Este 2019 nos encuentra a los argentinos con 36 años de democracia, la octava elección presidencial desde 1983 y desafíos más o menos nuevos. Probablemente el mayor logro en estos comicios sea el poder observar a dos fórmulas presidenciales competitivas, una de las cuales es no peronista y busca la reelección. Considerando los antecedentes recientes de Fernando De La Rúa de 2001 y Raúl Alfonsín en 1989, poder ver un gobierno no peronista finalizar su mandato implica asistir a un acontecimiento que nunca habíamos visto los argentinos. La presencia de opiniones radicalizadas y extremistas respecto del eventual derrocamiento (no por las armas sino por los levantamientos populares) representa una porción bastante ínfima del espectro político aunque no faltaron quienes vaticinaron y hasta bromearon con semejante posibilidad cuando decían que el gobierno de Mauricio Macri era como la "semana santa", porque no sabían si caía en marzo o en abril. En un país en el que la democracia fue el resultado de miles de muertos, desaparecidos, bebes robados que aún no conocen sus identidades y vastos atropellos a las libertades, la integridad y la vida de las personas, es como mínimo un chiste de mal gusto tal comparación de parte de quienes debieran mantener un nivel de discreción en torno a los valores democráticos y de plena vigencia de las instituciones.
Si en 1983, Alfonsín sostenía que con la democracia "se come, se cura y se educa", en pleno siglo XXI las dudas en torno a tales aspiraciones se disipan y se materializan porque se demostró que no se podía tanto con la democracia. Pero sin dudas la vigencia del Estado de Derecho es un pilar que no puede ser obstruído si pretendemos fortalecer las funciones sociales del Estado. La reforma constitucional de 1994, de la que en este año se cumplieron 25 años, representó la ocasión para avanzar en lo que el viejo líder radical llamó "Estado Social de Derecho", que se encontró con un obstáculo primordial: Carlos Menem buscaba la reforma para habilitar la reelección presidencial que finalmente obtuvo en 1995, aunque el Núcleo de Coincidencias Básicas permitió avanzar en ese ideal social con justicia procedimental creando un Consejo de la Magistratura o incorporando al plexo legal distintas convenciones y tratados que en materia de derechos humanos habían concitado la atención de la Argentina adhiriendo a normativas que hoy son citadas por demandantes de diverso tipo y alcance. La justicia, pese a los avances logrados, es uno de esos desafíos. Mientras sea una idea inalcanzable para muchos ciudadanos, la justicia seguirá siendo esa serpiente que muerde sólo a los que están descalzos, no pudiendo hacer nada contra quienes están bien protegidos.

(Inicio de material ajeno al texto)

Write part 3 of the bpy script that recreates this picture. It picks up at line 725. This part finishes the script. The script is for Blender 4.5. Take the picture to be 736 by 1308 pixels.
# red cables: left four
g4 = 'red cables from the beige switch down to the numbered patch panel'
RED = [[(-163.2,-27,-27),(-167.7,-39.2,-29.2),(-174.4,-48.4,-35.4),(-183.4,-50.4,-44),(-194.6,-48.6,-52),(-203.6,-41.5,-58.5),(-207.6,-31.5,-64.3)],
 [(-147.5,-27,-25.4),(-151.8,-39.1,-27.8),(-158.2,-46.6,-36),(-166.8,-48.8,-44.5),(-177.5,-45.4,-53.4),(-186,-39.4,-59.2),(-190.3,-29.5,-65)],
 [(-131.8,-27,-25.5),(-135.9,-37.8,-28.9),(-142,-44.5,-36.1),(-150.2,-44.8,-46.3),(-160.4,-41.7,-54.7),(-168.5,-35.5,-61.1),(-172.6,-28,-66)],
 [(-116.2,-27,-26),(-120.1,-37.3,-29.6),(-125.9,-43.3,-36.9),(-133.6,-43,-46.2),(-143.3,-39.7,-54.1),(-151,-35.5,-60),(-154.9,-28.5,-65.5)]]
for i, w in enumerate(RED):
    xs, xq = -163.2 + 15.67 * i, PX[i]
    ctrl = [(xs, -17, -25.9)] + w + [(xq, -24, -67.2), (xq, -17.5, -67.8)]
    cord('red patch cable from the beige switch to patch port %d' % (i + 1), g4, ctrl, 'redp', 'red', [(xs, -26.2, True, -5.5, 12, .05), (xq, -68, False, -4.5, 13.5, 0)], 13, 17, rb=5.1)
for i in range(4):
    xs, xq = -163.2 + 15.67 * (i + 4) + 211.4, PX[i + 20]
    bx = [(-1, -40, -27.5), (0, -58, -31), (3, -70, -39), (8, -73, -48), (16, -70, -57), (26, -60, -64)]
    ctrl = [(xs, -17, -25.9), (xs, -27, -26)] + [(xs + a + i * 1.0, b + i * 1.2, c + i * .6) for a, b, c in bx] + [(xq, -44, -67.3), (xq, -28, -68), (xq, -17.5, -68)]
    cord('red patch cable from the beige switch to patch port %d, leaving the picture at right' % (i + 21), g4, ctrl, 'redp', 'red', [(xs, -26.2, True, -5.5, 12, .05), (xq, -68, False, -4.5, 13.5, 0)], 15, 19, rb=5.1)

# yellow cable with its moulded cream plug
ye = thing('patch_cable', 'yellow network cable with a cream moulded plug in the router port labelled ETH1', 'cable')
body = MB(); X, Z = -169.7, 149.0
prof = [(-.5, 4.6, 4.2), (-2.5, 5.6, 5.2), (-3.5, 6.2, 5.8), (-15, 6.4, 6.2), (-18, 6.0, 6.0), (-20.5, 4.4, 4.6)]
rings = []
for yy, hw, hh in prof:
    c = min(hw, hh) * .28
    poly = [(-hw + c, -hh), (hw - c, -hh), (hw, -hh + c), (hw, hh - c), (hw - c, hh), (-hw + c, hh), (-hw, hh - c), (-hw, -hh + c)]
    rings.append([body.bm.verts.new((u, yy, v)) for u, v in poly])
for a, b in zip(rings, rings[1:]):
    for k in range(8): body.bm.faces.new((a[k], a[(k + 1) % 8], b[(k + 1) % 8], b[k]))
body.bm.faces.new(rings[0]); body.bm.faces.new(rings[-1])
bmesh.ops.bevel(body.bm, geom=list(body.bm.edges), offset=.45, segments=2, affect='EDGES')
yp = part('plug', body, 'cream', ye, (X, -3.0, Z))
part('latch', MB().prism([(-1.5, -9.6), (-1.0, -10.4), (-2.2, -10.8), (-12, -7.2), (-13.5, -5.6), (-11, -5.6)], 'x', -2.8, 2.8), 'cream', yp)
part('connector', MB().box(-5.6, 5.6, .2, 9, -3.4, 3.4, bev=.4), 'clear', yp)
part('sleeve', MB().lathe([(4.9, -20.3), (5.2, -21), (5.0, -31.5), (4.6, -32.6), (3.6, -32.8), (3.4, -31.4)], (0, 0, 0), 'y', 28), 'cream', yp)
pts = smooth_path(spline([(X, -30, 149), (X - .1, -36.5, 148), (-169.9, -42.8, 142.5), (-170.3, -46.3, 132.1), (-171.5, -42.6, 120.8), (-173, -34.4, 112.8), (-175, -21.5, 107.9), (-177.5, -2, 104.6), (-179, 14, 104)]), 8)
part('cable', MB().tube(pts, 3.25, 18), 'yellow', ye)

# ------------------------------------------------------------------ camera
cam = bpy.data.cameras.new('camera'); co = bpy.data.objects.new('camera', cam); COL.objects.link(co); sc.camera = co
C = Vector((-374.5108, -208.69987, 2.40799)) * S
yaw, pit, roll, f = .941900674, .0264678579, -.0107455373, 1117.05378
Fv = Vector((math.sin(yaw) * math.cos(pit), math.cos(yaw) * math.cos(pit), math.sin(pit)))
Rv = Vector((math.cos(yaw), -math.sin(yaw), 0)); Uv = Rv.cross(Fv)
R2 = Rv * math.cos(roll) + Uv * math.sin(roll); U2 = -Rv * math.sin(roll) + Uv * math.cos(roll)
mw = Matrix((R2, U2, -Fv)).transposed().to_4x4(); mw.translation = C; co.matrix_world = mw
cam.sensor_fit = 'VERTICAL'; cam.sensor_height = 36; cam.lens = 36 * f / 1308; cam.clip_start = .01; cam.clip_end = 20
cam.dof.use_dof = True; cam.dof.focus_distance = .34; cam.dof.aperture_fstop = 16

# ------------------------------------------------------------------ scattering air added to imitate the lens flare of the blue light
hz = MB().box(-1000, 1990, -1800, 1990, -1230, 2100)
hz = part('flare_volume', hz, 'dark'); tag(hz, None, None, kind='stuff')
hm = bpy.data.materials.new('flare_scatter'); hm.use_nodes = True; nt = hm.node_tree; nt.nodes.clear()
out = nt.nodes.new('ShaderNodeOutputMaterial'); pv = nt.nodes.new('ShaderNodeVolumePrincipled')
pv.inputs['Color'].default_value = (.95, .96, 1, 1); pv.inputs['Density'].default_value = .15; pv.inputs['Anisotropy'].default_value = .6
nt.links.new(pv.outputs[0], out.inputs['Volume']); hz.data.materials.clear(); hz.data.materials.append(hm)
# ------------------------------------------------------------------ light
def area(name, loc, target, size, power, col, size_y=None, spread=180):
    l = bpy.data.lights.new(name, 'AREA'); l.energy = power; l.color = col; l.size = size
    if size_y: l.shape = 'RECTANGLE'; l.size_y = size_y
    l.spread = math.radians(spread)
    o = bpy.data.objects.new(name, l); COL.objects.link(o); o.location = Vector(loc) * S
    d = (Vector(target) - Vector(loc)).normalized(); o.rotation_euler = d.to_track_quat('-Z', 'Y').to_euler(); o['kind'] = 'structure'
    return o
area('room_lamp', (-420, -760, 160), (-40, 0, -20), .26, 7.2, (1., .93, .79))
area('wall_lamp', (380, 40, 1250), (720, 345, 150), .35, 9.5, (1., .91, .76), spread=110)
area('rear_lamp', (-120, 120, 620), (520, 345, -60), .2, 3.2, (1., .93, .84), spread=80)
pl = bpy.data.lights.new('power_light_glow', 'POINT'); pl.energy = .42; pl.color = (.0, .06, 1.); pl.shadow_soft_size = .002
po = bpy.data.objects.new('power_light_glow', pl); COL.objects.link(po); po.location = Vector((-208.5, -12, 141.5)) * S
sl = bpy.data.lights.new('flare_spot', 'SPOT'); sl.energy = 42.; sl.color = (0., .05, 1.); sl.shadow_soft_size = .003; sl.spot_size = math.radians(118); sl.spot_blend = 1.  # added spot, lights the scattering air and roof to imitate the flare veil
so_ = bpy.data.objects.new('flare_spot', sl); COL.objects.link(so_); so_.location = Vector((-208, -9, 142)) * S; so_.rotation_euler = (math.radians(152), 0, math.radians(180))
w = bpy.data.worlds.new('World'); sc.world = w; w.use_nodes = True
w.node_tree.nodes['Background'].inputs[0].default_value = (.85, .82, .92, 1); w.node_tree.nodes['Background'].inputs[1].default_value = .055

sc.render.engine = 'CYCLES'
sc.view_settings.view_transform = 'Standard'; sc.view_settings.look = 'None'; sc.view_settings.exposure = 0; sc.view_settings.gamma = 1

La discusión en torno al federalismo no se puede obviar porque si de algo sirve la descentralización del poder es en lo atinente a generar un efectivo sistema de pesos y contrapesos. Pero la historia nos muestra que no siempre el federalismo es la mejor herramienta. Si bien en lo formal el federalismo es un concepto que se encuentra aplicado y vigente en distintas formas (con provincias, municipios, funciones distribuidas concurrentes entre los distintos niveles del Estado) muchas veces dicho concepto requiere de algo bastante más mundano para su efectiva vigencia: el dinero. Sin recursos bien distribuidos y con criterios transparentes, equitativos y librados de posibles discrecionalidades, el federalismo no es mucho más que una realidad formal sin demasiados reflejos para los habitantes. Las discusiones entre los años del kirchnerismo y los del macrismo en relación a cuándo las provincias estuvieron más presas de transferencias de la Nación o no o cuándo aumentaron más o menos los giros automáticos, son discusiones que a veces aburren al ciudadano de a pie que se levanta a la mañana, se va a trabajar a media mañana para volver a la tarde y compartir un rato con sus hijos… Si es que efectivamente, por ejemplo, tiene trabajo.
Una democracia que se queda meciéndose tranquilamente en un sofá mientras poco y nada se preocupa por el devenir socioeconómico de sus habitantes, tiene una legitimidad potencialmente deslegitimada. Es ahí cuando la aspiración máxima de Alfonsín cobra sentido. Con la democracia se debe querer comer, curar y educar. Y para eso se necesita un Estado que preste especial observación a la resolución de los conflictos bajo criterios que tengan en cuenta las particularidades del momento y del lugar. Una Argentina que reivindique la democracia como el sistema en el cual los argentinos elegimos someternos en 1983 requiere de una construcción constante y permanente. La justicia, el federalismo, las inequidades y desigualdades, son partes inescindibles que debemos comenzar a abordar de un modo integral. Como irónicamente dijera Winston Churchill, "la democracia es el peor sistema con excepción de los demás". O aprendemos a avanzar en una mejor convivencia que nos contemple a todos o los descontentos nos irán contemplando para sus planes.